A total of 727 hours – a quarter of the last four months – were spent in ‘darkness’ since January 2010 due to power shortages and cuts, a parliamentary question revealed this week.
A mix of cuts from blackouts, power trips, faults and works on electricity cables resulted in one of the most disconcerting years so far for Enemalta’s energy generation.
The most affected areas were Mellieha and Hal Far with 51 hours and 46 hours respectively of energy cuts.
The area of Swieqi, St Julian’s and Sliema altogether endured 40 hours of power cuts, while Zabbar was affected in a total of 33 hours.
The national energy corporation, Enemalta, will see 2010 as one of its most challenging years: it has been faced with an investigation into the procurement of its 144MW power station extension, and several blackouts which businesses claim have cost them millions.
The government is actively considering the installation of temporary generators to ensure a stable energy supply for the island, after the nationwide interruption of electricity supply on Good Friday.
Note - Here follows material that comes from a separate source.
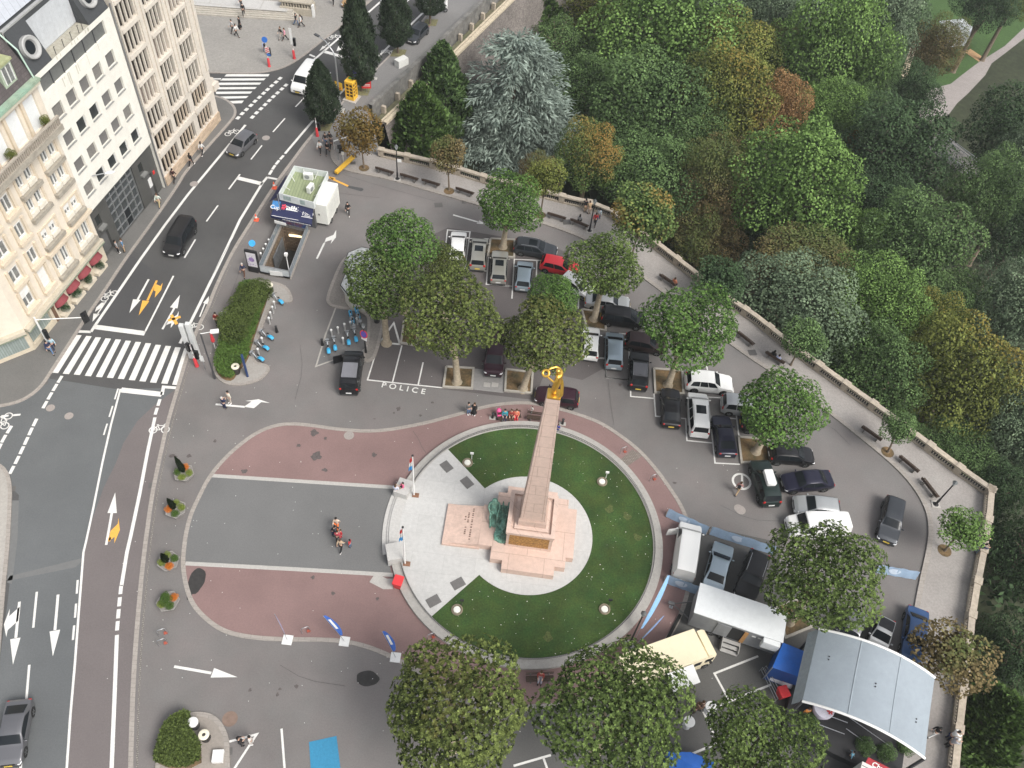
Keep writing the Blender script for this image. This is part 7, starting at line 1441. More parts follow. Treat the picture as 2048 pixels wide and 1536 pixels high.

Concern is also growing over the tight energy deadlines which could force Enemalta to ration electricity if the cable connecting Malta with Sicily is not completed some time between 2012 and 2015 – when the 20,000 hour limit for Marsa power station set by EU directives expires.
Although the finance ministry claims that Enemalta has always considered this option, it was not mentioned in Malta’s draft energy policy, nor was it contemplated in the original tender awarded to Burmeister & Wain Scandinavian Contractor (BWSC) for the extension of the Delimara Power Station.
Sources close to Enemalta Corporation believe this temporary solution as quite complex, given the very restricted floor space in Delimara due to the fact that the new extension project is going to take up a sizeable part of the remaining land, upon which civil works have to be undertaken without further delay.
It is also doubtful whether the government can finance this extra expense, running into millions of euros, through a loan from the European Investment Bank, as it does not form part of the original scope of the awarded contract.